Χι (transliterated as chi) is NOT supposed to be pronounced like the ch in cheese. It is pronounced like IPA /χ/, which doesn't have an equivalent in most English dialects. Just think the ch in Scottish loch (/x/) or jota (also /x/) in Spanish. It's like a haitch, but not identical.


That's right.. Greek Χχ sounds like the "h" in "hope"_" happy" etc.


Well, yes and no. Some letters look exactly like the Eng. and are pronoucned lke Eng. others look different but are pronounced exactly like the Eng. And a few look different and sound different.

We've tried to put these all in order...So, check these out:

This is in two sections. Be sure to scroll down and have a look at what's available.



When you show the correction, you should also give the option to press the words to hear them and check their meanings. Just like with the exercises


This seems rather devoid of context.


this is just to show you the letter and give a word with that letter. You'll need a Greek keyboard or a link to use Eng. for the Greek. We'll post links if you need any.


When do you use ω or ο for a word with o sounds?


There is only one steadfast rule. For verbs in the first person "I" in the present tense that take "o" at the end that "o" will always be 'omegao' -> Ωω. E.g. παίζω-> I play, πηγαίνω-> I go etc. From there on it's a matter of learning each word.

There is a bright spot. Greek words are spelled exactly as they sound in the vast majority of cases. There are very few exceptions, there are no silent letters etc as we have in English.


Why the letter Chi[χι] and not Kappa[καππα] for the word "χρώμα[Chroma]" and not, "κρώμα[Kroma]"?


X and K are two different letters. They look different and they sound different. X sounds like the "h" in "heavy, hello, help..." K is just like the English K as in "keep, king, kind". See here for fuller explanations:


And here for good audio: http://www.xanthi.ilsp.gr/filog/ch1/alphabet/alphabet.asp?vletter=1


It is still like a k, though. It is just transliterated as ch, instead. When followed by ε or ι (saw it on a comment or something?), it's just a plain old h, like in hee.


Χ, χ was pronounced kh in ancient Greek but not any more.
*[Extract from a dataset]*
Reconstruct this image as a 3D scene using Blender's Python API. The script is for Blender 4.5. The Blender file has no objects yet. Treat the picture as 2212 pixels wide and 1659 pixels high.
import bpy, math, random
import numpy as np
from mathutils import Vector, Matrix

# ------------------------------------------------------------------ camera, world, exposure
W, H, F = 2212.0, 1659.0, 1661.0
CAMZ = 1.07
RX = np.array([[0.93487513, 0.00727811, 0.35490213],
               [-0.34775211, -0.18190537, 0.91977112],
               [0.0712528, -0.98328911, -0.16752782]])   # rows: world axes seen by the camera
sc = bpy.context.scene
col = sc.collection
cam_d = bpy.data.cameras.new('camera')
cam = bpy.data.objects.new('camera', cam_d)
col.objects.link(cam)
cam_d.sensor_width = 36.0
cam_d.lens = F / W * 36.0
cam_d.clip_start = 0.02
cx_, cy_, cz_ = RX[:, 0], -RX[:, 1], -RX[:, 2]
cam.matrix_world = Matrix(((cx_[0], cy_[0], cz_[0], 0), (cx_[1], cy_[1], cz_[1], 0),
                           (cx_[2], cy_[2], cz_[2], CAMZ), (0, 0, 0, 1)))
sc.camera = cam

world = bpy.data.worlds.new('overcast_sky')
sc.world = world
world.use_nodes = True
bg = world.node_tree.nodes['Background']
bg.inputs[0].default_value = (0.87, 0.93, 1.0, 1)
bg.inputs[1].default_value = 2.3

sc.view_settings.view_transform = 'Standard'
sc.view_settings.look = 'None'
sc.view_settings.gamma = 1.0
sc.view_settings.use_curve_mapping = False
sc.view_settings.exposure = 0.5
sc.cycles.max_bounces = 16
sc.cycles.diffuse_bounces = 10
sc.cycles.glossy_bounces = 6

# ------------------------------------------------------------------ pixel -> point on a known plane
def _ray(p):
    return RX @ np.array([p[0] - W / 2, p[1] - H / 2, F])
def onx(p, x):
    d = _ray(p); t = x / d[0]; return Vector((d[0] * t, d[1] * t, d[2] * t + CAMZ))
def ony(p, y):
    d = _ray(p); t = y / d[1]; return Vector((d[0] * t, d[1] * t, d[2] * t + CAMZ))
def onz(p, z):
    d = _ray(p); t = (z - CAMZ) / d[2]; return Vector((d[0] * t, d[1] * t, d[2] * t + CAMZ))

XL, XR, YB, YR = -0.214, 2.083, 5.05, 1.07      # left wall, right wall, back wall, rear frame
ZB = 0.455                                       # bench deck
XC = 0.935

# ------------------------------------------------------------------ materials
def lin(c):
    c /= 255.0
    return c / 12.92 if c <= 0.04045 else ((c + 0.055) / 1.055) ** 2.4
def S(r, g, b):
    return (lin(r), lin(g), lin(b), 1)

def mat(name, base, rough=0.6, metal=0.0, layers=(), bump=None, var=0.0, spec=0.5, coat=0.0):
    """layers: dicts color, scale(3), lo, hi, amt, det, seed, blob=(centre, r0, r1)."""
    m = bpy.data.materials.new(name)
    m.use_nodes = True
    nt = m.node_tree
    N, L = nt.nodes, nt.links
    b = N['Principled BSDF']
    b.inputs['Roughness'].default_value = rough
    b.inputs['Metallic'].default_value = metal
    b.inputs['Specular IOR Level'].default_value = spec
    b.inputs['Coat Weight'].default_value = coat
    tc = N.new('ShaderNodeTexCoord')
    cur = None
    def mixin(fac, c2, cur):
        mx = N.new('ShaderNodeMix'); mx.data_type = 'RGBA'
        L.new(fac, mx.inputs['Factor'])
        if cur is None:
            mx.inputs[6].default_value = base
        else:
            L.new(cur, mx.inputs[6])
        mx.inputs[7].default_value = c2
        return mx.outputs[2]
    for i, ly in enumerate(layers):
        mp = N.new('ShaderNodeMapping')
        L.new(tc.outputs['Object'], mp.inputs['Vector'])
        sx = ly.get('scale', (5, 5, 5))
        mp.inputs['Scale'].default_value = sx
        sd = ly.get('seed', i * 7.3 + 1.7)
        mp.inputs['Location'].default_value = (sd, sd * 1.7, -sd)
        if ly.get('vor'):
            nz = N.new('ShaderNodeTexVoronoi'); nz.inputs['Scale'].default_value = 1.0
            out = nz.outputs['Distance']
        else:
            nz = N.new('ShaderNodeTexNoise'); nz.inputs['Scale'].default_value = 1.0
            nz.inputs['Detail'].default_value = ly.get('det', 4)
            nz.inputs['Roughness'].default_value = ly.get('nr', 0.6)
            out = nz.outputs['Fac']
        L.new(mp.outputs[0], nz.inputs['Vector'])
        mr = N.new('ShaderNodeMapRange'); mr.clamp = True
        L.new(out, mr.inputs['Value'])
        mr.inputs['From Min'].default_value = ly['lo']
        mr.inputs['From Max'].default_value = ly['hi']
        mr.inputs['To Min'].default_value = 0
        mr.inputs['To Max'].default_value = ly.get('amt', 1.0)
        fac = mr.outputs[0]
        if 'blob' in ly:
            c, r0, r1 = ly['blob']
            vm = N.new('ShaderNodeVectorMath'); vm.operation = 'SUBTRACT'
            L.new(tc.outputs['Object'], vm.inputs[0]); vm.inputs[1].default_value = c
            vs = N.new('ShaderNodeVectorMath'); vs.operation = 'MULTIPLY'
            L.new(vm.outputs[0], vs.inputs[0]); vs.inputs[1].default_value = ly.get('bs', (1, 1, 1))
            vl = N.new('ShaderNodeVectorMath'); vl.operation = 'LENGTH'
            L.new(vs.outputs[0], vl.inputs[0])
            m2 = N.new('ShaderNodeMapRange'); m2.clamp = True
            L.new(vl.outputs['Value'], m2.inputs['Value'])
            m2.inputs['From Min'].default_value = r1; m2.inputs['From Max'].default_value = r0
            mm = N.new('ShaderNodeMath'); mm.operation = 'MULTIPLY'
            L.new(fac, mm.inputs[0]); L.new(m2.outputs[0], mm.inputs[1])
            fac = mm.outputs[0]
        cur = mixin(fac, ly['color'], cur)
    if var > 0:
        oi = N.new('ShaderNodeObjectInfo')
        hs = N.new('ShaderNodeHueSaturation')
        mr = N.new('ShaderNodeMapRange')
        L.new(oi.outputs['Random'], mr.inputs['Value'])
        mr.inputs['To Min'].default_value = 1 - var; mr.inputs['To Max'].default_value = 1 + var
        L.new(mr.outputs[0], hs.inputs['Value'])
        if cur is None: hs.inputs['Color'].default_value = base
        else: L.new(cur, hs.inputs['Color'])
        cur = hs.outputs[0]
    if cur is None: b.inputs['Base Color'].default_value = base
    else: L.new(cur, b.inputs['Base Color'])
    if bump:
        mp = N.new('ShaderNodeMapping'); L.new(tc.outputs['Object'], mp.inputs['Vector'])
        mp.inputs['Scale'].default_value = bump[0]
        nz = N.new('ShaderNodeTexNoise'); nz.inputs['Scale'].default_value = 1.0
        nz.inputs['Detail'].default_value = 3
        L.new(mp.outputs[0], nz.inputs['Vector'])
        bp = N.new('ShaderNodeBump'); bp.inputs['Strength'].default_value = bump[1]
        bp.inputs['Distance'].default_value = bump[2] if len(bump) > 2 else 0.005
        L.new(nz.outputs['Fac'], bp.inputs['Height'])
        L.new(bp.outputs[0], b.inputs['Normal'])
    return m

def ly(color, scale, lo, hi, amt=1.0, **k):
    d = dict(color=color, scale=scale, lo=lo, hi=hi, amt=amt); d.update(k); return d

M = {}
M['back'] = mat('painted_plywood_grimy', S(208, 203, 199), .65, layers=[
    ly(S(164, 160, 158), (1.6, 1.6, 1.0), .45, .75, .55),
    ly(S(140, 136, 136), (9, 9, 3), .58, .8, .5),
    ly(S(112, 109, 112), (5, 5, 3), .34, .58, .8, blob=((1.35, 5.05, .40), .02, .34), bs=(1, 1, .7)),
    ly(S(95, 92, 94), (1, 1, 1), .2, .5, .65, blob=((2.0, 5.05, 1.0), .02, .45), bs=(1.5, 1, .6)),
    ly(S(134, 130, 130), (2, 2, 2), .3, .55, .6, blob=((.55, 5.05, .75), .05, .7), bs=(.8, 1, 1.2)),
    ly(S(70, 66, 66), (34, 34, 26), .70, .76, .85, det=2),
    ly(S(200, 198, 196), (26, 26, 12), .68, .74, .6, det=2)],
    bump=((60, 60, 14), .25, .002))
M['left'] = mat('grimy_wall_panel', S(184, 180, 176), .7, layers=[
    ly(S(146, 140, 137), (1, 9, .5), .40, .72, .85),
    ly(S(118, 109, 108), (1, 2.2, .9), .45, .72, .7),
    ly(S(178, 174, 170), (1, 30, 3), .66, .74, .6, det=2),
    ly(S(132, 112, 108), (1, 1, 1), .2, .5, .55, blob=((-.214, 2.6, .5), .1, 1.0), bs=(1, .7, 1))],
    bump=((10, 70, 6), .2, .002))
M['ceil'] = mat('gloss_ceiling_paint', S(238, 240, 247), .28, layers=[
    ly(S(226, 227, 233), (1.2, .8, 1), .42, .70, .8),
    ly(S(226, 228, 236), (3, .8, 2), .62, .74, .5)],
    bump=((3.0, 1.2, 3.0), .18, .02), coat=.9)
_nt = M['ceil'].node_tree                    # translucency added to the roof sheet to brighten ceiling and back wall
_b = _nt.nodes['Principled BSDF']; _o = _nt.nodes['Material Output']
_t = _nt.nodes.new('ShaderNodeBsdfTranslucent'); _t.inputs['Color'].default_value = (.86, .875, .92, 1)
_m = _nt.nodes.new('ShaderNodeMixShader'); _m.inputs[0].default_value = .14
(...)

Now it is hee with a shrill h.

Here you can hear the ancient χ in χρώμα. If you point on "Ελληνικά" you get it in modern Greek together with some phrases where you can compare the sound of χ, κ https://el.forvo.com/search/%CF%87%CF%81%CF%8E%CE%BC%CE%B1/grc/


Should be pronouced "khroma" not "hroma" according to my book


First of all when you reference a book you should give the name of the book.

Second...no there is no K sound in the letter χ in Greek. Try these sites for good pronunciation:


This has native speakers pronouncing the words....



Okay, I do get your point, but by "K sound", you mean "K transliteration" or "K translation", right. Ch as in chrome is still sometimes used isn't it. Also, for the first comment, I thought I heard "chroma" myself.